Thursday, 2 October 2025

Baamonde, Galicia

 Baamonde, Galicia  

I had an early start as the hotel opened for breakfast at 7.30am although it was quiet and a complete change from the hubbub at Casa Goas the morning before at the same time. 

It was a level walk through the town centre which I had checked out the afternoon before. Then the trail dipped down to cross a river. 
But of course after a down, there is always an up. After the river crossing, El Camino climbs up the other side of the valley and the first up slope of the day. 

Looking out of the hotel, I thought that it was going to be a clear start, but once out of the town, the countryside was still cloaked in mist and it was damp.  But the dampness in the sir did condense on everything including several large cobwebs, some the size of dinner plates.
At one junction, I saw no way markers even after checking both routes for any signs. One route turned away from the nearby motorway. I knew the route ran near teh motorway and then dipped under it. I ignored the route that turned away and followed the route that run parallel to the road. The route dipped under the motorway so I still felt that I was on the right route until I came to a junction and there were no markers. 

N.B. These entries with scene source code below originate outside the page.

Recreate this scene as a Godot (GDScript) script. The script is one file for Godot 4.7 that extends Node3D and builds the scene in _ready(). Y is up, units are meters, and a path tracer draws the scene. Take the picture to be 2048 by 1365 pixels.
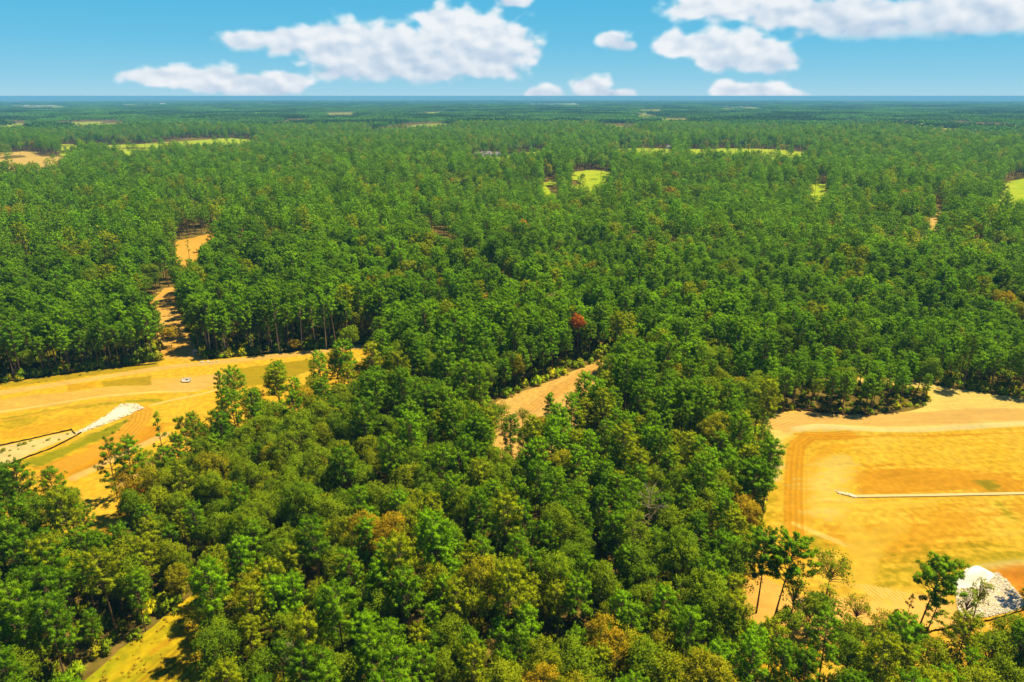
extends Node3D
# A pine wood with cleared sandy ground, seen from a drone 105 m up. x right, z away is negative, metres.

const EYE := Vector3(0, 105, 0)
const PITCH := 19.75
# ground outlines, x and z by turns
const CLEARINGS := {
	"field": [83.6, -208.4, 87.5, -215.3, 91.7, -217.7, 102, -219.3, 115.1, -216.9, 126.8, -215.7, 136.6, -217.7, 147.6, -222.2, 153, -228.6, 156.2, -235.8, 149.5, -242, 135.3, -244.4, 120.6, -246.4, 123.2, -252.5, 142.2, -254.6, 161.1, -245.4, 165.7, -240.1, 176.1, -235.4, 188.8, -230, 212.3, -224.3, 232.6, -191, 177.5, -136.8, 135.2, -118.9, 98.6, -105.7, 88.2, -103, 78, -100.1, 71.5, -98.3, 62.8, -100.4, 53.5, -100.4, 45.9, -102.6, 46.2, -112.3, 50.9, -128.7, 57.5, -137.7, 61, -143.6, 65.1, -151, 70.3, -162.7, 72.6, -173.1, 79.7, -191],
	"basin": [-244.8, -208.4, -224.6, -228.6, -198.4, -243.4, -184.1, -251.5, -168.4, -258.9, -148.7, -266.7, -147.3, -271.3, -131.8, -267.8, -112.4, -273.7, -92.6, -279.2, -74.2, -284.9, -58.9, -288.8, -55.1, -283.6, -53.2, -235.1, -59.6, -227, -67, -221.3, -73.4, -210.6, -78.9, -204.7, -87.2, -200.7, -91.2, -198.7, -93.9, -195.7, -92.5, -183.2, -93.7, -176.6, -94.7, -170.5, -99.8, -171, -99.3, -166.5, -100, -162.7, -100.2, -159.1, -101.8, -154.4, -89.7, -132.4, -102.4, -140.8, -113.9, -145.8, -128.3, -150.6, -183.4, -153.1],
	"road": [-12.2, -219.3, -4.4, -228.2, 10.8, -242, 25.6, -256.7, 37.2, -269, 53.5, -288.8, 56.7, -281.1, 43.7, -258.1, 37.7, -241.8, 31.1, -226.1, 22.8, -203.4, 17.4, -188.7, 9.1, -184.6, 3.1, -179.9, -2.8, -179.9, -6.9, -194.8],
	"track": [-146.9, -267.8, -158.6, -287.5, -168.8, -305.4, -182, -309.8, -191.2, -336.3, -198.6, -367.2, -201.7, -384, -196.9, -386.2, -185.6, -369.2, -173.1, -340.7, -159.8, -315.9, -142.5, -287.5, -128.8, -266.7],
	"opening": [-259.3, -520.8, -252.1, -530.6, -242.9, -557.7, -253.4, -590, -245.7, -590, -229.6, -544.9, -209, -481.1, -185.5, -413.7, -181.2, -380.4, -195.4, -390.7, -226.2, -449.5],
	"gap": [-76, -562.1, -56.2, -528.6, -29.4, -441.4, -11.7, -396.5, 5.6, -349.7, 12.7, -323.8, 6.3, -315.9, -3.6, -336.3, -21.2, -377.5, -39.2, -421.1, -63, -488.1, -85.4, -555.5],
	"sidetrack": [57, -173.7, 66.2, -177.6, 76, -179.4, 74.6, -175.4, 65.7, -173.7, 57.5, -170.4],
	"meadow": [-62.7, -129.6, -72.1, -129.9, -71.1, -123.7, -73.3, -120.6, -75.5, -114.6, -78.3, -108.2, -81.8, -100, -85.5, -91, -75.4, -86.1, -55.4, -80.6, -53.8, -85.7, -53.6, -91.3, -56.8, -99, -66.5, -122.2, -60.8, -124.6],
}

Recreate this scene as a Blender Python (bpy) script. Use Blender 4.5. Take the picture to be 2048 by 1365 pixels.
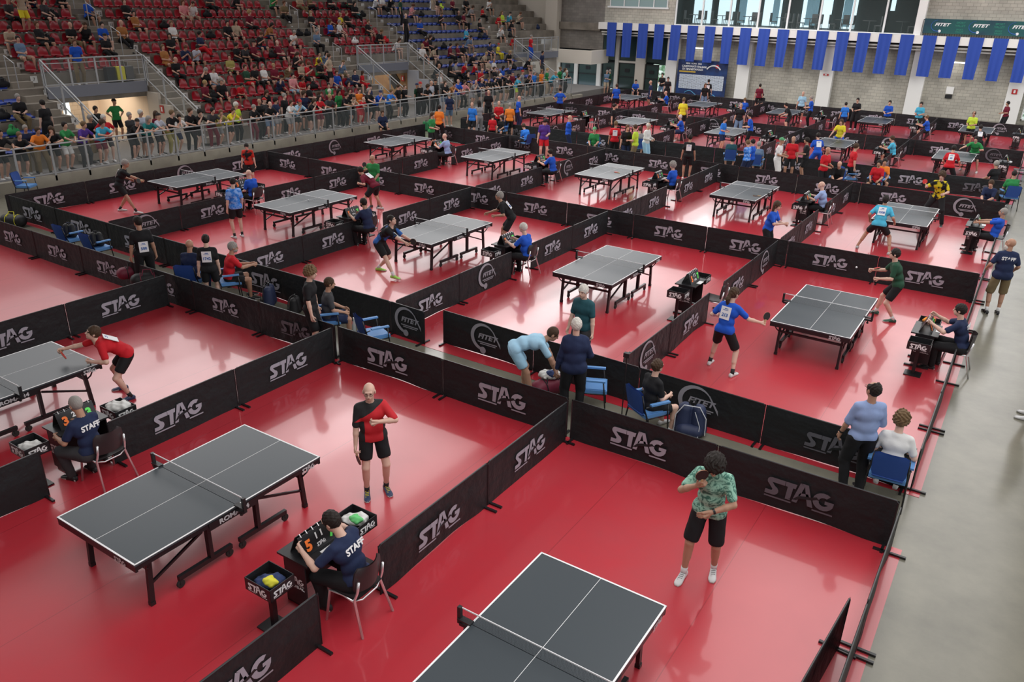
import bpy, math, random
import numpy as np
from mathutils import Matrix, Vector
R_ = math.radians
rnd = random.Random(7)
C = bpy.context.scene.collection
for _o in list(bpy.data.objects): bpy.data.objects.remove(_o)
# ---------------------------------------------------------------- camera
F_, PI_, RO_, HC, TH_ = 1586.86, 0.40716525, 0.0271314, 6.50686, R_(-32.6)
_cp, _sp, _cr, _sr = math.cos(PI_), math.sin(PI_), math.cos(RO_), math.sin(RO_)
_ct, _st = math.cos(TH_), math.sin(TH_)
def ray(u, v):
    X = (u-1024)/F_; Y = -(v-682.5)/F_
    return _rv(X, Y, 1.0)
def _rv(X, Y, W):
    x = X*_cr-Y*_sr; y = X*_sr+Y*_cr
    d = (x, W*_cp+y*_sp, -W*_sp+y*_cp)
    return Vector((d[0]*_ct+d[1]*_st, -d[0]*_st+d[1]*_ct, d[2]))
def G(u, v, z=0.0):
    d = ray(u, v); t = (z-HC)/d[2]
    return Vector((d[0]*t, d[1]*t, z))
def atX(u, v, X0):
    d = ray(u, v); t = X0/d[0]
    return Vector((X0, d[1]*t, HC+d[2]*t))
def atY(u, v, Y0):
    d = ray(u, v); t = Y0/d[1]
    return Vector((d[0]*t, Y0, HC+d[2]*t))
cam = bpy.data.cameras.new('camera'); camo = bpy.data.objects.new('camera', cam); C.objects.link(camo)
right, up, fw = _rv(1, 0, 0), _rv(0, 1, 0), _rv(0, 0, 1)
M = Matrix((right, up, -fw)).transposed().to_4x4(); M.translation = Vector((0, 0, HC))
camo.matrix_world = M
cam.sensor_width = 36.0; cam.lens = F_/2048*36; cam.clip_end = 300; cam.clip_start = 0.05
bpy.context.scene.camera = camo
# ---------------------------------------------------------------- exposure, world
sc = bpy.context.scene
sc.view_settings.view_transform = 'Standard'; sc.view_settings.look = 'None'
sc.view_settings.gamma = 1.0; sc.view_settings.use_curve_mapping = False
sc.view_settings.exposure = 0.0
w = bpy.data.worlds.new('world'); sc.world = w; w.use_nodes = True
w.node_tree.nodes['Background'].inputs[0].default_value = (0.75, 0.85, 1.0, 1)
w.node_tree.nodes['Background'].inputs[1].default_value = 1.6
# ---------------------------------------------------------------- lights
def area(name, loc, rot, sx, sy, power, col=(1, 1, 1)):
    l = bpy.data.lights.new(name, 'AREA'); l.shape = 'RECTANGLE'; l.size = sx; l.size_y = sy
    l.energy = power; l.color = col
    o = bpy.data.objects.new(name, l); C.objects.link(o); o.location = loc; o.rotation_euler = rot
    return o
def rad(L, sx, sy): return L*sx*sy*math.pi          # power for radiance L
# skylight bands of the roof (daylight), seen again in the gloss of the mats
area('skylight_light', (-1.4, 24, 11.3), (0, 0, 0), 8.4, 68, rad(2.6, 8.4, 68), (1, .985, .97))
# saw-tooth roof lights over the stand, their glass turned towards the courts
for _k in range(6):
    _y0 = [17, 11, -5, -5, -5, -5][_k]
    area('rooflight_light', (-18.6-4.6*_k, (59+_y0)/2, 10.2), (0, R_(-48), 0), 4.6, 59-_y0, rad([3.0, 2.7, 2.0, 1.35, .95, .85][_k], 4.6, 59-_y0), (1, .98, .97))
# windows of the right-hand side wall
area('side_window_light', (13.6, 26, 6.5), (0, R_(90), 0), 5, 60, rad(2.6, 5, 60), (.96, .98, 1))
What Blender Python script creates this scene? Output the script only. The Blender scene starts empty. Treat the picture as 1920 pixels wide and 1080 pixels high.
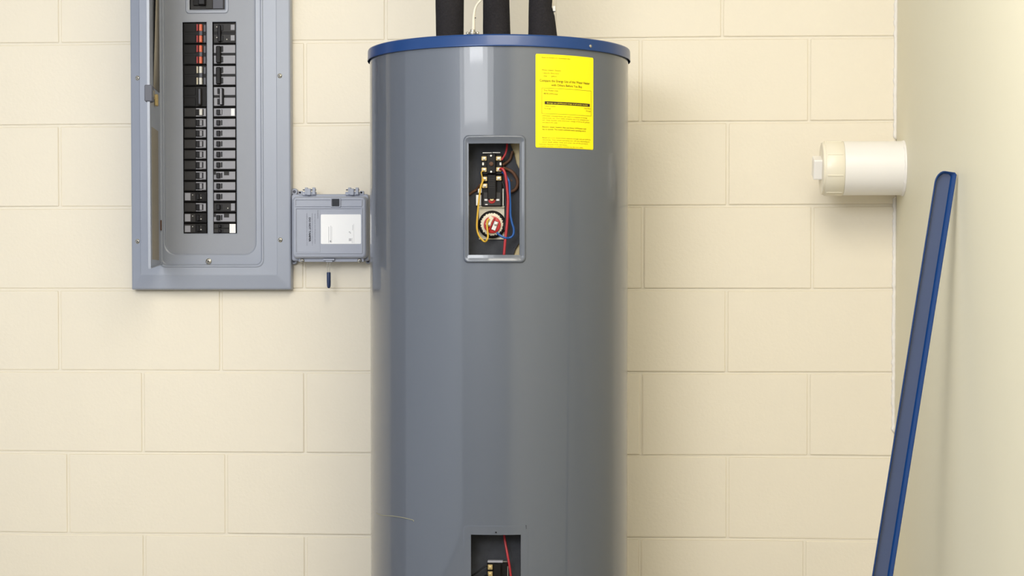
import bpy, bmesh, math, random
from mathutils import Vector, Matrix
random.seed(7)
C = bpy.context.scene.collection
PI = math.pi

# ------------------------------------------------------------------ camera, world, lights, exposure
CAM = Vector((0, -4.703, 1.0)); YAW = 0.063735; PITCH = -0.032415; F = 3600.0; CY = 664.74
cd = bpy.data.cameras.new('camera'); cam = bpy.data.objects.new('camera', cd); C.objects.link(cam)
cam.location = CAM; cam.rotation_euler = (PI/2 + PITCH, 0, YAW)
cd.sensor_width = 36; cd.lens = 36*F/1920; cd.shift_y = (CY-540)/1920; cd.clip_start = 0.05
bpy.context.scene.camera = cam
sc = bpy.context.scene
sc.view_settings.view_transform = 'Standard'; sc.view_settings.look = 'None'
sc.view_settings.gamma = 1; sc.view_settings.use_curve_mapping = False
sc.view_settings.exposure = 0.02
W = bpy.data.worlds.new('world'); sc.world = W; W.use_nodes = True
W.node_tree.nodes['Background'].inputs[0].default_value = (0.80, 0.86, 1.0, 1)
W.node_tree.nodes['Background'].inputs[1].default_value = 0.5

def area(name, loc, target, sx, sy, power, col):
    l = bpy.data.lights.new(name, 'AREA'); l.shape = 'RECTANGLE'; l.size = sx; l.size_y = sy
    l.energy = power; l.color = col
    o = bpy.data.objects.new(name, l); C.objects.link(o); o.location = loc
    d = Vector(target)-Vector(loc); o.rotation_euler = d.to_track_quat('-Z', 'Y').to_euler()
    return o
area('key_light', (-1.28, -3.98, 2.2), (-0.5, 0, 1.1), 0.75, 0.6, 11, (0.97, 0.98, 1.0))
area('key_soft_layer', (-1.32, -4.02, 2.14), (-0.5, 0, 1.1), 1.35, 0.95, 18, (0.97, 0.98, 1.0))  # second, larger layer of the key, added to soften its highlight edge
area('key_wide_layer', (-1.55, -4.05, 2.0), (-0.5, 0, 1.1), 2.5, 1.4, 37, (0.97, 0.98, 1.0))  # widest key layer, added for the broad gradient on the tank
area('overhead_fill_light', (0.0, -2.5, 2.66), (0.0, -2.5, 0), 1.1, 1.8, 50, (1.0, 0.94, 0.82))  # added warm fill for bounced room light, not a known lamp
area('left_fill_light', (-2.2, -2.4, 1.34), (0, -2.4, 1.34), 3.4, 2.6, 16, (0.80, 0.88, 1.0))  # added cool fill for the tank's bluish reflection; no window there

# ------------------------------------------------------------------ picture point -> point in the room
def ray(px, py):
    v = Vector(((px-960)/F, 1, -(py-CY)/F))
    c, s = math.cos(PITCH), math.sin(PITCH); v = Vector((v.x, c*v.y-s*v.z, s*v.y+c*v.z))
    c, s = math.cos(YAW), math.sin(YAW); return Vector((c*v.x-s*v.y, s*v.x+c*v.y, v.z))
def at(px, py, Y):
    v = ray(px, py); return CAM + v*((Y-CAM.y)/v.y)
def rect(x0, y0, x1, y1, Y):          # -> X0, X1, Z0, Z1 on the plane Y
    a = at(x0, (y0+y1)/2, Y).x; b = at(x1, (y0+y1)/2, Y).x
    return a, b, at((x0+x1)/2, y1, Y).z, at((x0+x1)/2, y0, Y).z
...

Then I realised that I must have made the wrong decision. I had walked too far to double back but the route continued in the right direction and parallel to and between both the motorway and the N634 so as long as I continued between teh two I was still heading in the right direction. The correct El Camino route was somewhere off on the other side of the motorway but would cut underneath it, cross my trail and rejoin teh N634 just off to my left. 

That plan worked well until the path I was on turned south under the N634 and there was no junction. The rural route I was on didn't connect with the N634. There were stout fences and thick vegetation and no way that I could push my way through to where I needed to be. I checked out all the alterntives, gates to fields, weaknesses in fences and stretches of woodlands.

By chance, I saw an overgrown channel that drained rain water runoff from the N634 down past the track that I had followed. It was steep but sufficiently overgrown with stout saplings that provided plenty of support to climb up the channel. I wasn't exactly back on track but I was walking along N634 and somewhere ahead of me, El Camino would join it.

I had only seen one pilgrim all morning, and I passed him on the outskirts of Vilalba, but not surprising if I had taken the wrong route. Ahead, I saw a pilgrim emerge from a junction and cross the road. I was now back on track. It was a pleasant walk through farmland and having left the mountains behind, there were only gentle slopes and no steep mountain paths to climb. And away from the road, it was a pleasant walk through rustic countryside without the sound of any traffic.
I passed plenty of buildings using locally available materials. There were a lot of stone buildings using rocks that could be quarried from anywhere. Only the doors and windows neated some masonery skills to produce a good straight surround. And one feature that was reproduced in many local buildings was not just dressed stone around the openings,  but two thirds up the opening, be it a door or a window, there was a stretcher block, much longer than necessary for constructural needs, so it must have been for local asetic taste. 

It was 11am and it was still misty. The air didn't seem so damp and it was warmer and brighter but visibility was still poor as the sun was till struggling to burn off the mist. Another thing that I noticed was that the flagstones set upright as field boundaries were well maintained and well built with rarely a gap between the stones. 

At the end of the days walk, the route returned to the road with lots of heavy traffic as the route weaved its way into Baamonde and the end of the day's walk. I just had to sit in the local cafe for a couple of hours for Lesley to catch me up and for our hosts for the evening to come and collect us. There was a shortage of accomadation locally so our hotel for the night was over 20 kilometres away from the official El Camino route.

But the wait and the drive was worth it. We had a stone former farmhouse, renovated and modernised and a range of outbuildings all to ourselves. The outside of the farmhouse.
One of the rooms had a balocny and its own external staircase. 
There was an horreo in the extensive grounds, plus...
...a games room in one of the outhouses and a swimming pool.
The kitchen diner...
...the entrance hall...
...a sitting area with a giant fireplace...

...and another reception area with settees and another table.